═══ Given material
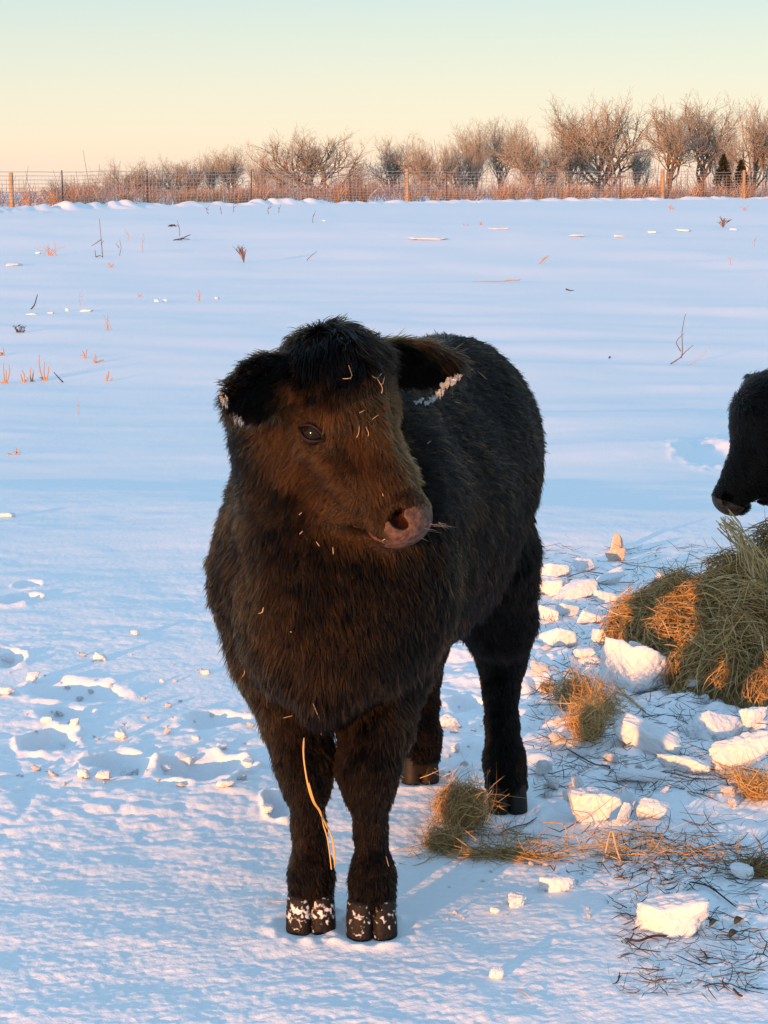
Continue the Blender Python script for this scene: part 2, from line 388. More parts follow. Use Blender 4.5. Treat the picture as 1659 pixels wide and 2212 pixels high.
TREES = [  # column, top row, half width in columns, kind, distance, label
 (128, 390, 46, 4, 150, 'small thin bare tree beyond the leftmost steel fence post'),
 (195, 384, 56, 3, 148, 'low bushy bare tree at the left end of the tree line'),
 (268, 345, 60, 3, 152, 'dark spreading bare tree, first full crown from the left'),
 (390, 338, 58, 0, 155, 'spreading bare tree with tangled crown left of the pale upright trees'),
 (455, 326, 34, 1, 160, 'narrow pale bare tree, first of three upright ones left of the big oak'),
 (503, 320, 36, 2, 158, 'narrow pale bare tree, middle one of three upright ones left of the big oak'),
 (560, 328, 40, 1, 154, 'forked bare tree just left of the big spreading oak'),
 (678, 275, 88, 0, 150, 'big lone spreading bare oak with dark limbs left of the centre fence post'),
 (762, 350, 36, 4, 165, 'small bare tree in the gap right of the big spreading oak'),
 (842, 296, 58, 4, 158, 'rounded bare tree directly behind the centre wooden fence post'),
 (925, 292, 52, 3, 150, 'dark tangled bare tree just right of the centre wooden post'),
 (985, 300, 46, 0, 156, 'lower tangled bare tree between the dark tangle and the tall pale pair'),
 (1030, 264, 38, 2, 165, 'tall pale slender tree, left one of a pair above the middle of the fence'),
 (1078, 257, 40, 2, 168, 'tall pale slender tree, right one of a pair above the middle of the fence'),
 (1150, 263, 62, 3, 148, 'leaning dark bare tree with brown crown left of the tallest trees'),
 (1228, 255, 52, 4, 158, 'dark bare tree at the left shoulder of the tallest crown'),
 (1298, 200, 92, 0, 156, 'tallest bare tree with the broadest domed crown right of centre'),
 (1375, 300, 40, 1, 170, 'small thin bare tree in the dip right of the tallest crown'),
 (1446, 218, 66, 5, 156, 'tall bare tree with clear trunk behind the pale fence post'),
 (1514, 208, 68, 5, 160, 'tall bare tree with V shaped limbs right of the pale fence post'),
 (1572, 270, 46, 1, 172, 'bare tree rising behind the dark evergreen'),
 (1625, 213, 72, 4, 152, 'large bare tree behind the rightmost wooden fence post'),
 (1720, 225, 70, 0, 156, 'bare tree cut by the right edge of the photo'),
 (330, 372, 34, 4, 168, 'low bare tree filling the gap between the two dark left crowns'),
 (615, 350, 36, 4, 172, 'small bare tree half hidden behind the left limbs of the big oak'),
 (1190, 300, 44, 1, 176, 'pale thin bare tree behind the leaning dark one'),
 (40, 408, 60, 3, 160, 'tiny bare tree at the left edge behind the wooden corner post'),
]
for (u, vt, hw_px, kd_, y_, lb) in TREES:
    base = gp(u, y_); base[2] -= .15
    zt = CAM_Z + y_ * (376 - vt + 9) / F_PX; H_ = zt - base[2]; t = empty('bare_tree', tuple(base), rng.uniform(0, 6.28)); ta, tb, asp = PRO[kd_]
    wx = 1.28 * hw_px / F_PX * y_ / max(asp, .05); wx = float(np.clip(wx, .6 * H_, 2.6 * H_))
    tag(t, lb, 'tree', 'bare trees beyond the fence'); t.scale = (wx, wx, H_)
    link('trunk', ta, None, t); link('crown', tb, None, t)
# the dark evergreen
M_EVG = mat('evergreen_needles', (.030, .032, .018), .9, .1)[0]
for (u, vt, hw_px, lb) in ((1562, 333, 34, 'dark evergreen with pointed top between the bare trees at right'), (1600, 345, 30, 'lower dark evergreen touching the pointed one at right')):
    base = gp(u, 146); zt = CAM_Z + 146 * (376 - vt) / F_PX; H_ = zt - base[2]; t = empty('evergreen_tree', tuple(base)); tag(t, lb, 'tree', 'dark evergreens')
    v, f = tubes(np.array([[(0, 0, -.2), (0, 0, H_ * .5), (0, 0, H_)]]), np.array([[.10, .06, .01]]), 6); link('trunk', mesh(v, f), M_BARK, t)
    n = 2600; hh = rng.random(n) ** 1.25; an = rng.uniform(0, 6.28, n); rr = hw_px / F_PX * 146 * (1 - hh) ** .7 * (0.35 + .65 * rng.random(n) ** .5) * (1 + .25 * np.sin(an * 5 + hh * 20))
    p0 = np.stack([rr * np.cos(an), rr * np.sin(an), hh * H_ * .98], 1); dr = unit(np.stack([np.cos(an), np.sin(an), .5 + rng.normal(size=n) * .4], 1)) * rng.uniform(.12, .3, n)[:, None]
    P_ = np.stack([p0 - dr * .5, p0, p0 + dr * .5 + np.array([0, 0, -.03])], 1); v, f = ribbons(P_, np.tile([.03, .10, .01], (n, 1)), rng.normal(size=(n, 3)))
    link('crown', mesh(v, f), M_EVG, t)

# frosted brush and tall dry grass along the far side of the fence
m_, n_, l_, b_ = mat('frosted_brush', (.3, .22, .2), .9, .1); island_colour(m_, n_, l_, b_, [(0, (.13, .10, .098)), (.5, (.25, .205, .205)), (1, (.52, .49, .50))]); M_BRUSH = m_
def brush(n, ulo, uhi, dlo, dhi, hfun, wid, m=5):
    u = rng.uniform(ulo, uhi, n); y_ = line_y(u) + rng.uniform(dlo, dhi, n); x = (u - 829.5) / F_PX * y_; z = ground_z(x, y_)
    hh = hfun(x, u) * rng.uniform(.45, 1.1, n); t = np.linspace(0, 1, m)
    d = rng.normal(size=(n, 3)) * np.array([.45, .45, .1]) + np.array([0, 0, 1.0]); b = rng.normal(size=(n, 3)) * np.array([.6, .6, .4])
    P_ = np.stack([x, y_, z - .05], 1)[:, None] + hh[:, None, None] * (d[:, None] * t[None, :, None] + b[:, None] * (t ** 2)[None, :, None] * .5)
    return P_, hh
P1, h1 = brush(6500, -150, 1850, 3, 34, lambda x, u: (.28 + .50 * np.abs(n2(x * .22, x * 0, 30))) * np.clip((u + 60) / 260, .55, 1.25), .02)
# side twigs
k = rng.integers(0, len(P1), 16000); q0 = P1[k, rng.integers(1, 5, 16000)]; dd = unit(rng.normal(size=(16000, 3)) + np.array([0, 0, .5])) * (h1[k] * .35)[:, None]
P2 = q0[:, None] + dd[:, None] * np.linspace(0, 1, 5)[None, :, None]
PB = np.concatenate([P1, P2]); RB = np.concatenate([np.tile(np.linspace(.016, .006, 5), (len(P1), 1)), np.tile(np.linspace(.009, .004, 5), (len(P2), 1))])
v, f = tubes(PB, RB, 3); me = mesh(v, f); vattr(me, 'tone', np.repeat(np.clip(.45 + .3 * n2(PB[:, 0, 0] * .3, PB[:, 0, 1] * .3, 31) + rng.normal(size=len(PB)) * .2, 0, 1), 15))
tag(link('frosted_brush', me, M_BRUSH), 'frosty tangled undergrowth beyond the fence below the bare trees', None, None, 'stuff')
m_, n_, l_, b_ = mat('dry_grass', (.45, .25, .12), .8, .15); island_colour(m_, n_, l_, b_, [(0, (.26, .125, .06)), (.5, (.42, .23, .115)), (1, (.56, .40, .26))]); M_DRY = m_
u0 = rng.uniform(60, 1700, 180); n = 5200; ui = u0[rng.integers(0, 180, n)] + rng.normal(size=n) * 6
y_ = line_y(ui) + rng.uniform(.1, 2.2, n); x = (ui - 829.5) / F_PX * y_; z = ground_z(x, y_); hh = (.35 + .45 * np.abs(n2(x * .5, x * 0 + 5, 32)) + .25 * np.abs(n2(x * 2, x * 0, 33))) * rng.uniform(.5, 1.15, n)
t = np.linspace(0, 1, 5); d = np.stack([rng.normal(size=n) * .22 + .1, rng.normal(size=n) * .2, np.ones(n)], 1); b = rng.normal(size=(n, 3)) * np.array([.5, .5, .3])
P_ = np.stack([x, y_, z - .02], 1)[:, None] + hh[:, None, None] * (d[:, None] * t[None, :, None] + b[:, None] * (t ** 2)[None, :, None] * .6)
v, f = ribbons(P_, np.tile([.016, .018, .016, .02, .006], (n, 1)), rng.normal(size=(n, 3))); me = mesh(v, f); vattr(me, 'tone', np.repeat(rng.random(n), 10))
tag(link('dry_grass', me, M_DRY), 'orange dry grass standing along the fence line', None, None, 'stuff')

# far woods that close the view behind the trees
n = 9000; u = rng.uniform(-500, 2150, n); y_ = rng.uniform(230, 300, n); x = (u - 829.5) / F_PX * y_; z = ground_z(x, y_)
hh = (7.2 + 2.4 * np.abs(n2(x * .05, x * 0, 34)) + 1.6 * np.abs(n2(x * .2, x * 0, 35))) * rng.uniform(.80, 1.0, n) * np.clip(.84 + (u - 100) / 5000, .80, 1.2)
t = np.linspace(0, 1, 4); d = np.stack([rng.normal(size=n) * .3, rng.normal(size=n) * .3, np.ones(n)], 1)
P_ = np.stack([x, y_, z - .3], 1)[:, None] + hh[:, None, None] * (d[:, None] * t[None, :, None] + (rng.normal(size=(n, 3)) * .25)[:, None] * (t ** 2)[None, :, None])
v, f = tubes(P_, np.tile(np.array([.07, .06, .05, .02]), (n, 1)), 3); me = mesh(v, f); vattr(me, 'tone', np.repeat(np.clip(.5 + rng.normal(size=n) * .15, 0, 1), 12))
tag(link('far_woods', me, M_BRUSH), 'faint far off woods along the horizon', None, None, 'stuff')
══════
» Problem to work on:
Go through the material above and count the lines that include "from". Give the number alone.

» Solution to this problem:
2